◆ Task prompt:
Check each line of the records below for the word "Blender" and copy those where it appears.

══════════

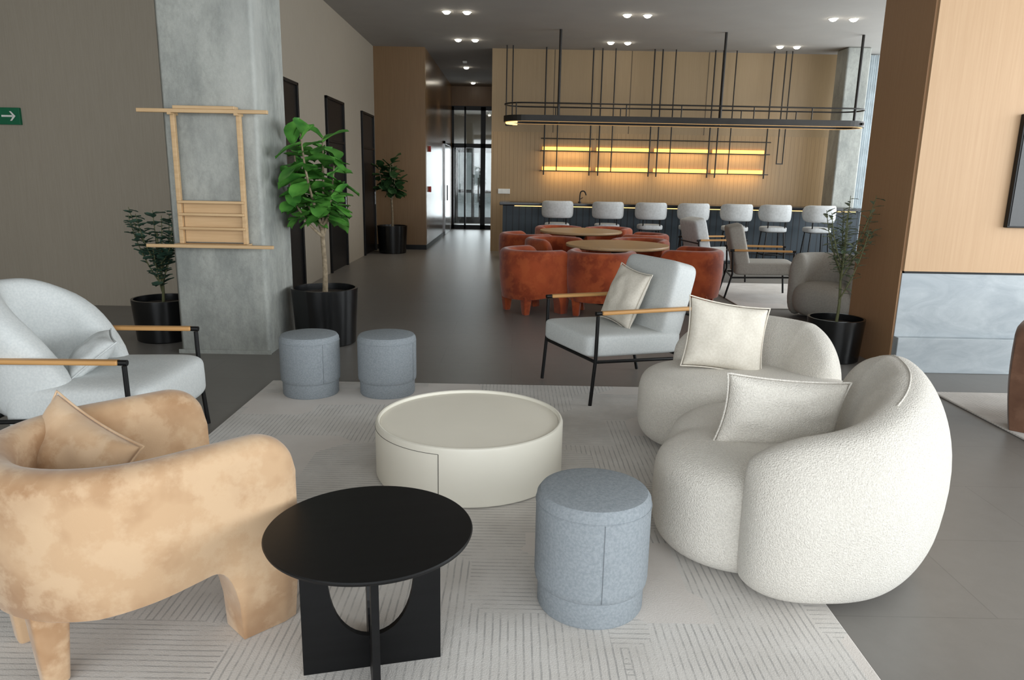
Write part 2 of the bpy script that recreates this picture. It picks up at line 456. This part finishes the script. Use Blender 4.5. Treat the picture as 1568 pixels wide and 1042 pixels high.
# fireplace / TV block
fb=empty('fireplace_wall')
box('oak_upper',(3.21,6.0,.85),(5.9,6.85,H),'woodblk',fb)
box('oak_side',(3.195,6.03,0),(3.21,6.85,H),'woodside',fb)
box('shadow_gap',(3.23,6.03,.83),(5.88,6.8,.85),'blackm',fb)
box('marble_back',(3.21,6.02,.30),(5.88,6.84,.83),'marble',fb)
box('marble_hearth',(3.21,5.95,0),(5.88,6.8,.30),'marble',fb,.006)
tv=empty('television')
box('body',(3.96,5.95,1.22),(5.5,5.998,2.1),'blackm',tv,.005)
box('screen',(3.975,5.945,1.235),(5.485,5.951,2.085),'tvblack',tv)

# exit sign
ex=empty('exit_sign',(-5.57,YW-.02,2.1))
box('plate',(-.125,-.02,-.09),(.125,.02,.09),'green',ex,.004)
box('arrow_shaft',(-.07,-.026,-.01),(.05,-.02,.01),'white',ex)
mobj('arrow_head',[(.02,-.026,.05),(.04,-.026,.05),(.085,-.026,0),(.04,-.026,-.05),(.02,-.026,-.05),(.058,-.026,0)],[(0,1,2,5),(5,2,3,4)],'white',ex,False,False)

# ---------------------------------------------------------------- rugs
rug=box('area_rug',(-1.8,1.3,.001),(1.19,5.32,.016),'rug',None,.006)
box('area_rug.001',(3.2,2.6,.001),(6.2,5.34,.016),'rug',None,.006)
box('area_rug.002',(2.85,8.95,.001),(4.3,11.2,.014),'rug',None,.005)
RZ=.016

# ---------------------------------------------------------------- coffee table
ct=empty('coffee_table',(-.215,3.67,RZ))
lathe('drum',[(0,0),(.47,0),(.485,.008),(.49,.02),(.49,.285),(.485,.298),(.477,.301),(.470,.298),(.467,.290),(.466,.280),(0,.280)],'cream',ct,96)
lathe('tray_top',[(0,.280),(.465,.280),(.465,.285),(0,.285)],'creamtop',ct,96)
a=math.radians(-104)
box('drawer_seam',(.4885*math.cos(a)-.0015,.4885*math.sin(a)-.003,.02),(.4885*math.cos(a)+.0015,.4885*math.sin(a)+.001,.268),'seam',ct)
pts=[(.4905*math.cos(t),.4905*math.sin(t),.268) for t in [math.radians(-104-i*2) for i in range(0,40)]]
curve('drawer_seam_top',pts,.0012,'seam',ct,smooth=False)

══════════

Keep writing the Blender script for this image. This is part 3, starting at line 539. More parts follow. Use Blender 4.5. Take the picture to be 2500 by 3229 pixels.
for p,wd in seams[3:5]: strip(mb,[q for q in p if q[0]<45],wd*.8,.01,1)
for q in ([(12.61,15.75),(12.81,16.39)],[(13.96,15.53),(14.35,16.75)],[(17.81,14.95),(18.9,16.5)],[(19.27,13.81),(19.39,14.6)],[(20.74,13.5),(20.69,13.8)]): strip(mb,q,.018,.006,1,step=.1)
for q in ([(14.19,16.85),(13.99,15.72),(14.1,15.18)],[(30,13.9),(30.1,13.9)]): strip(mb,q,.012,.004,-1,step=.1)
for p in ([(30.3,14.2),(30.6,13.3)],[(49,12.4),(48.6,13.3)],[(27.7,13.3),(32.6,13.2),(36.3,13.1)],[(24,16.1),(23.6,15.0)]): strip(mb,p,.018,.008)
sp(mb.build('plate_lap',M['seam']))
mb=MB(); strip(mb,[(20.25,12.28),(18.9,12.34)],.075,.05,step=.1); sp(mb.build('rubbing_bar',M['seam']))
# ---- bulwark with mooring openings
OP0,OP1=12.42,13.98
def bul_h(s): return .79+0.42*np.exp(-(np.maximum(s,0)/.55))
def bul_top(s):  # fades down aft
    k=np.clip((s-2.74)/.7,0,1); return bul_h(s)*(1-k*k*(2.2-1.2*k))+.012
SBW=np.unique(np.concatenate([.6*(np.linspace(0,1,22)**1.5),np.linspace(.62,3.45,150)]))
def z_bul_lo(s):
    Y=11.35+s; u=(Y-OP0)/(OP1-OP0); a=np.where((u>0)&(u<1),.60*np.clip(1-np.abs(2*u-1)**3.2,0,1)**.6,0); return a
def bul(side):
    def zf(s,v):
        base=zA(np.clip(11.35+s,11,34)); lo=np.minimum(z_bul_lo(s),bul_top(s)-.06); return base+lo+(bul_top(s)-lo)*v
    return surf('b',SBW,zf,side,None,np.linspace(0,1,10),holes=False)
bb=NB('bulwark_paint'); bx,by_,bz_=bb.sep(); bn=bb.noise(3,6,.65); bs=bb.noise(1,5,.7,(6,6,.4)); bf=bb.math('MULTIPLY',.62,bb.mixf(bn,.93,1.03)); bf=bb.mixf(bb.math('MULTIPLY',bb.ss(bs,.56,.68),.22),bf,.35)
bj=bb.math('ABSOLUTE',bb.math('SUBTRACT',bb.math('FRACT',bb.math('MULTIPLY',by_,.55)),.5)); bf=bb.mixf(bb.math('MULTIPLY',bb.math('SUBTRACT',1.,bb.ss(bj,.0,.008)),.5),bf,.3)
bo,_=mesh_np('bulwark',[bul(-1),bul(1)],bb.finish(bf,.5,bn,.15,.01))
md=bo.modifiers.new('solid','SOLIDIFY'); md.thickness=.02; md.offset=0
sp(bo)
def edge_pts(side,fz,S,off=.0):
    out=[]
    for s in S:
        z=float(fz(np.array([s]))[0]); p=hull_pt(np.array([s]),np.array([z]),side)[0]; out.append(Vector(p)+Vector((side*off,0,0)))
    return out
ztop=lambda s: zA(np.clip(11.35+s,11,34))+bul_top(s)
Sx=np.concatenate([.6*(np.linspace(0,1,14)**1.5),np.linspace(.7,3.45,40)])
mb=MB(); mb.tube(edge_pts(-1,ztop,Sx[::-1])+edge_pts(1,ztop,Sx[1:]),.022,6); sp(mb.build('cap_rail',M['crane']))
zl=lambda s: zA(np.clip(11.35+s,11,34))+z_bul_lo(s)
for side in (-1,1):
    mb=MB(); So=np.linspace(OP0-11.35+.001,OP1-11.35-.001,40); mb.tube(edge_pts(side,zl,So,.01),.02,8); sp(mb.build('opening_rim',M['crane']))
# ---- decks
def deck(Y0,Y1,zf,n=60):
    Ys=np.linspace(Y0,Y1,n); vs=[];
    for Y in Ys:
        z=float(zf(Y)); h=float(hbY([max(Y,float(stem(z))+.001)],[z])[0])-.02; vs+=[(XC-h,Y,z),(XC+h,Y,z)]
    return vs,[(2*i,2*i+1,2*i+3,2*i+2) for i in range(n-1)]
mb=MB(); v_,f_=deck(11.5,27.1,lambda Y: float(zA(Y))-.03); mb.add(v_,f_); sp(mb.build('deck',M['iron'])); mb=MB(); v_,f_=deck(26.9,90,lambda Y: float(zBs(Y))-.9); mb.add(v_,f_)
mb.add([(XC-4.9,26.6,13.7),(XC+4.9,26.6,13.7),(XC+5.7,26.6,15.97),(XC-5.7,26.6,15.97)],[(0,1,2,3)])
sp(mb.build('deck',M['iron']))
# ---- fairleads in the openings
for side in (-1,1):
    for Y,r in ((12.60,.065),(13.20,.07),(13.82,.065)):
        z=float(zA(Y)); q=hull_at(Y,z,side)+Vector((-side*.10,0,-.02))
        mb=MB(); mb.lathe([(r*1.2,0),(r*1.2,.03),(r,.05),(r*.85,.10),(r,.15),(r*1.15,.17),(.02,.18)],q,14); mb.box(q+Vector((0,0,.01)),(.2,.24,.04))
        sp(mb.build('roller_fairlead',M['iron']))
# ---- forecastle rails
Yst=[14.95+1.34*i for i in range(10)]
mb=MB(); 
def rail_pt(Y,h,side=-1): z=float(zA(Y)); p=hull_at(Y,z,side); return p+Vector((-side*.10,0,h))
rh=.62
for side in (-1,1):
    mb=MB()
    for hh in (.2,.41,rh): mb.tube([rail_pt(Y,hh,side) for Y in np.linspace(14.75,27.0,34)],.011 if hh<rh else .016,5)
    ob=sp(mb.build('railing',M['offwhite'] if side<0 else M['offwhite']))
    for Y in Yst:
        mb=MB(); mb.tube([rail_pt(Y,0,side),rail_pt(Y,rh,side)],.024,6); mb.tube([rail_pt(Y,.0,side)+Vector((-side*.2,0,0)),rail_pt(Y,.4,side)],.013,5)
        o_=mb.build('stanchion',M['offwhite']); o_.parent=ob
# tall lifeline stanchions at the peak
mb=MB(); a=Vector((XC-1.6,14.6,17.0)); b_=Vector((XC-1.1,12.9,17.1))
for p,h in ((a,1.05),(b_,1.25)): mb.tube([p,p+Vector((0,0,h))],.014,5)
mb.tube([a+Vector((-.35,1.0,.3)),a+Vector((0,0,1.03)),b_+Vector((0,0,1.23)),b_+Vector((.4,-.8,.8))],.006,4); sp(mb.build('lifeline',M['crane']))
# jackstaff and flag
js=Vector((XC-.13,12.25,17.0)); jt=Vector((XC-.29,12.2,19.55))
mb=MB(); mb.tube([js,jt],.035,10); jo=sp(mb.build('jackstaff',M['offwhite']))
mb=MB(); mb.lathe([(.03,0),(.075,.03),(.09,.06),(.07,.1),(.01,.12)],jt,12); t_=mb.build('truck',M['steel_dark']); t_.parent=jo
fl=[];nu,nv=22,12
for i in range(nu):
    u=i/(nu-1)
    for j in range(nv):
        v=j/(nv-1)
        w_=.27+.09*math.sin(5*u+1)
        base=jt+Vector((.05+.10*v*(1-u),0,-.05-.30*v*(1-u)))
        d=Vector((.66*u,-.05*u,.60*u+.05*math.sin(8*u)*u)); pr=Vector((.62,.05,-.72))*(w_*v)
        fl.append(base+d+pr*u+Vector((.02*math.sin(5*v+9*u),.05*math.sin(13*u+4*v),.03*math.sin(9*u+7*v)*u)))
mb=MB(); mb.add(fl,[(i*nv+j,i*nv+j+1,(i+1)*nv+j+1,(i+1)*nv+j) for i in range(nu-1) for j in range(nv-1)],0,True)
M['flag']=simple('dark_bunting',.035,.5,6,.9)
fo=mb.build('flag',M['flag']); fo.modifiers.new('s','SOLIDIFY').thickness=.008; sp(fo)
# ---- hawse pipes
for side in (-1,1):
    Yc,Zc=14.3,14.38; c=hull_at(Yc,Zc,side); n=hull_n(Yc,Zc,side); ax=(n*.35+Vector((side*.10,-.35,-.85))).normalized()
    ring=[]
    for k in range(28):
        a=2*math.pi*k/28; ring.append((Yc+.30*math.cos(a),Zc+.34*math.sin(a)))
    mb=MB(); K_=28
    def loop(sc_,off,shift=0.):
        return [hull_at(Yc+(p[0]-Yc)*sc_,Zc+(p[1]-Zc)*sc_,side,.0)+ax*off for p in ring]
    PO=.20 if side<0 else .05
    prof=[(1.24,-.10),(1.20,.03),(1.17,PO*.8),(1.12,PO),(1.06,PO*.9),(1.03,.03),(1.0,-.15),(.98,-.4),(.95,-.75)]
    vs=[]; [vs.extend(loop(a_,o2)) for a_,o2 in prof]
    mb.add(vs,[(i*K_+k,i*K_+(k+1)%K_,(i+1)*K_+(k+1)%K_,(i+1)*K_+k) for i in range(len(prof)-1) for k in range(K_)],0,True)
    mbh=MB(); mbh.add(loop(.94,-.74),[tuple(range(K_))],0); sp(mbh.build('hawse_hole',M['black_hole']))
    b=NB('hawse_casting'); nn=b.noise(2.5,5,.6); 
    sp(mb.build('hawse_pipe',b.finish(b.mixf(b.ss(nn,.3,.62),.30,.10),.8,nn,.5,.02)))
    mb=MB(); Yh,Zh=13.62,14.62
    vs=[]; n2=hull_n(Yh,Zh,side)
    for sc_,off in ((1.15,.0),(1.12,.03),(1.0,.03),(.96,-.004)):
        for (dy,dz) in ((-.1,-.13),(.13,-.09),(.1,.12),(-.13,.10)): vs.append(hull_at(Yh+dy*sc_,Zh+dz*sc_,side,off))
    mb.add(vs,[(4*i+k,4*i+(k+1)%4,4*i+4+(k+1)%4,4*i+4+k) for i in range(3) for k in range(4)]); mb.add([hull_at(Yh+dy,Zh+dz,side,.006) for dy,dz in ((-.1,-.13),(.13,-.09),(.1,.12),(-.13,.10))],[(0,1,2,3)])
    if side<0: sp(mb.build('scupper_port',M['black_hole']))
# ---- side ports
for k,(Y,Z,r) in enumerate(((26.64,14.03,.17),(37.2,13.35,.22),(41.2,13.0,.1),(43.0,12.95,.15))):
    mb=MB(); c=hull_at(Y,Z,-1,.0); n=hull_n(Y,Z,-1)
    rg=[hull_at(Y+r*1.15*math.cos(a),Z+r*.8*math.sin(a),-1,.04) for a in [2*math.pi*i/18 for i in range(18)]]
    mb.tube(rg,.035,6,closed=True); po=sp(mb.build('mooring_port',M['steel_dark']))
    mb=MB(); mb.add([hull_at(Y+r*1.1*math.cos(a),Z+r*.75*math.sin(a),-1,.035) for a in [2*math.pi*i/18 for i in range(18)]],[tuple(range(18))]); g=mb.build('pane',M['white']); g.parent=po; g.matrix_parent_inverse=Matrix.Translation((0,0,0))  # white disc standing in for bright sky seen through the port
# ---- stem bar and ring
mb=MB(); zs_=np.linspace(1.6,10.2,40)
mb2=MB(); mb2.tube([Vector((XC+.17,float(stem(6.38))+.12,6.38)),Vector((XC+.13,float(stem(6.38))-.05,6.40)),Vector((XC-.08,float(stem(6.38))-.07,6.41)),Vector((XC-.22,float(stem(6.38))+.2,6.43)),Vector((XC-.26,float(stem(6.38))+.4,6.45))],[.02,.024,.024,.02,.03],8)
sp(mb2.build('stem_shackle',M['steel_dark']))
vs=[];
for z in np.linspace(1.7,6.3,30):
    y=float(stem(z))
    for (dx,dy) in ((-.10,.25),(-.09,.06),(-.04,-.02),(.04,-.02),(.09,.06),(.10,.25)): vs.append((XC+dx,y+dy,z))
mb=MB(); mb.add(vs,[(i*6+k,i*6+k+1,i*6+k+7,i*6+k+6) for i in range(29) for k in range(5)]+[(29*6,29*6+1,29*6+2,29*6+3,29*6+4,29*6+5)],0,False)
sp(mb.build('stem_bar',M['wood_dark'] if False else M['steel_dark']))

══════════

◆ Correct result:
Write part 2 of the bpy script that recreates this picture. It picks up at line 456. This part finishes the script. Use Blender 4.5. Treat the picture as 1568 pixels wide and 1042 pixels high.
Keep writing the Blender script for this image. This is part 3, starting at line 539. More parts follow. Use Blender 4.5. Take the picture to be 2500 by 3229 pixels.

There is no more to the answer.